On this date in history in 1895, leading black educator Booker T. - TopicsExpress



          

On this date in history in 1895, leading black educator Booker T. Washington delivered an address on the Atlanta Compromise. This agreement, struck by black leaders and Southern white leaders, called for blacks to work meekly and submit to white political rule, while Southern whites guaranteed that blacks would receive basic education and due process in law. Blacks would not agitate for equality, integration, or justice, and Northern whites would fund black educational charities. Washington, President of the Tuskegee Institute, asserted that vocational education, which gave blacks an opportunity for economic security, was more valuable to them than social advantages or political office.
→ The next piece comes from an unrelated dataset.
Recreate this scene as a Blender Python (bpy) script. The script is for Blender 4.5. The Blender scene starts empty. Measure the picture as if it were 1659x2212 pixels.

In one sentence during his speech he summarized his concept of race relations appropriate for the times; “In all things that are purely social we can be as separate as the fingers, yet one as the hand in all things essential to mutual progress.” While Northern and Southern white leaders greeted Washington’s speech enthusiastically, it disturbed black intellectuals who feared that Washingtons philosophy would doom Blacks to indefinite subservience to whites. That apprehension led to the creation of the Niagara Movement (see previous post on Mary Burnett Talbert) and later to the founding of the NAACP. After Washingtons death in 1915, supporters of the Atlanta compromise gradually shifted their support to civil rights activism, until the modern civil rights movement began in the 1950s.